Sample Projects about Personal Finance and Debt Management
  1. Carlson, Kurt A., Jared Wolfe, Simon J. Blanchard, Joel C. Huber and Dan Ariely (2015). ”The Budget Contraction Effect: How Contracting Budgets Lead to Less Varied Choice.” Journal of Marketing Research, 52 (3), 337-348. [PDF]

    When consumers see there budget decrease (e.g., from $120 to $80 in disposable), there allocate their spending of $80 to fewer product categories than when they have the same $80 after a budget increase (e.g., from $40 to $80 in disposable). That is, when consumers experience a decrease in budget, they tend to cut entire categories because the feeling of loss is weaker by doing a few "focused cuts" across a few categories than cutting a little across everything they buy. Our research speaks to important reference points that consumers make as they experience budget volatility, and consumption patterns changes (e.g., cut entire categories) as they experience said volatility.

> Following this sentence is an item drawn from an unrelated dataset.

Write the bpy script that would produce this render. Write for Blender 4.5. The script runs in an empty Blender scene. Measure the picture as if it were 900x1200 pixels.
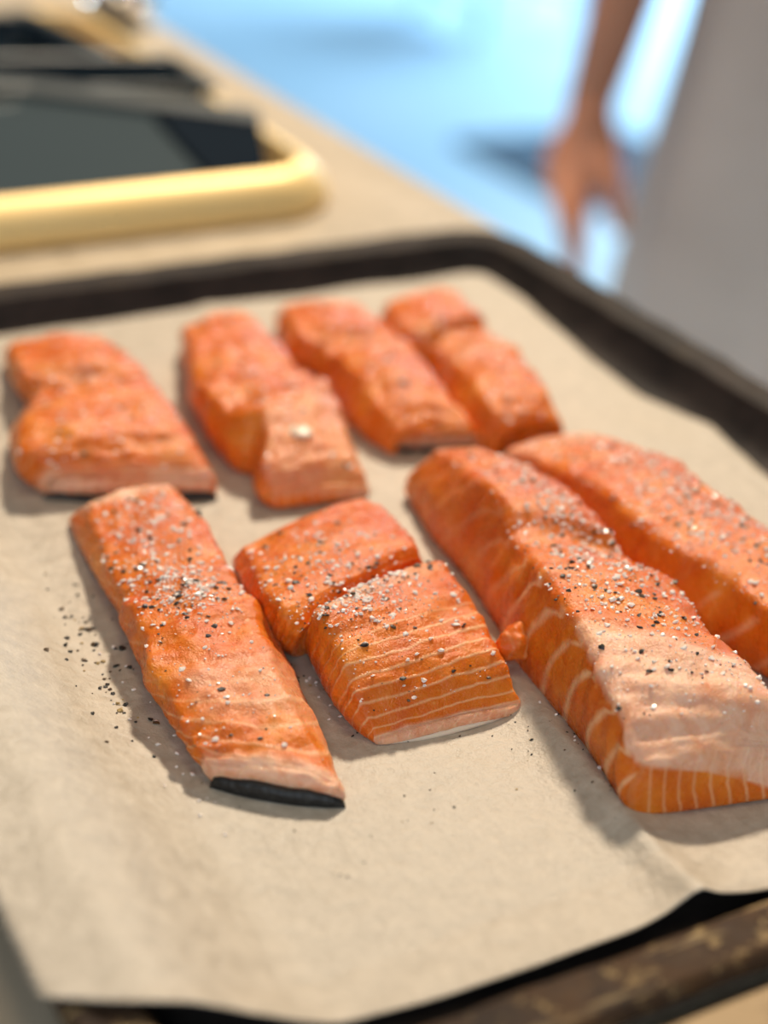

  2. Kettle, Keri L., Remi Trudel, Simon J. Blanchard, Gerald Haubl (2016). "Repayment Concentration and Consumer Motivation to Get Out of Debt." Journal of Consumer Research, 43 (3), 460-477. [PDF]

    We study the effect of concentrating repayment (vs dispersing) repayments, across multiple debt accounts, on consumers' motivation to get out of debt. Across 3 experimental studies and data from HelloWallet, we find that consumers worked harder at getting out of debt (e.g., did more tasks for money, allocated more of their disposable income to repayments) after they saw a large chunk of debt cut from focusing their repayments on the smallest account. We show that it's not because focusing on small accounts creates feeling of progress through closing debt accounts, as that's quite rare for most consumers. Rather, it's the gain in motivation from "cutting out" a large chunk of a single balance that is motivating. This can explain why the infamous "snowball method" for debt repayment can be an effective tool at minimizing consumer debt.

  3. Remi Trudel, Simon Blanchard, Keri Kettle (2018), "Labeling Debt as Ordinary versus Exceptional to Motivate Consumers to Increase Credit Card Repayments." Under review.

    In this manuscript, we propose a series of interventions designed to increase consumers’ debt repayment amounts. Building on prior literature on how consumers categorize purchases, three experimental studies show that interventions which label consumer credit card debts as either ordinary or exceptional motivate consumers to make larger credit card repayments – but only to the extent that their debt predominantly consists of ordinary expenditures. In our fourth study, using field data from real indebted consumers, we show that making people aware of their exceptional debt by sending unusual spending notification emails can increase repayment amounts – but, consistent with our experiments, only if most of the debt actually comes from ordinary expenses.

  4. Remi Trudel and Simon Blanchard (2018), "Framing Tax refunds as ordinary income to increase repayments (and reduce spending)." Work in progress.

    There is a lot of research in economics and finance on how tax refunds tend to see as windfalls, and as a consequence, consumers prefer to spend the money on exceptional expenses than on saving. We show that when consumers receive such refunds, asking them what they plan to do with it by framing it it as ordinary income (e.g., Congratulations on completing your tax return! Your tax return refund is ordinary income that is being returned to you. Why not use part of it to make an extra payment toward your uncovered credit card balance?) as opposed to a windfall (e.g., Congratulations on completing your tax return! Your tax return refund is windfall income that is being given to you.) leads consumers both to spend less on exceptional spending and increase their debt repayment and spending. We have preliminary results from an intervention at a debt management service (where we detected banking transaction and sent notifications) from an intercept study from people walking out of HnR block during the tax season, and an experimental study.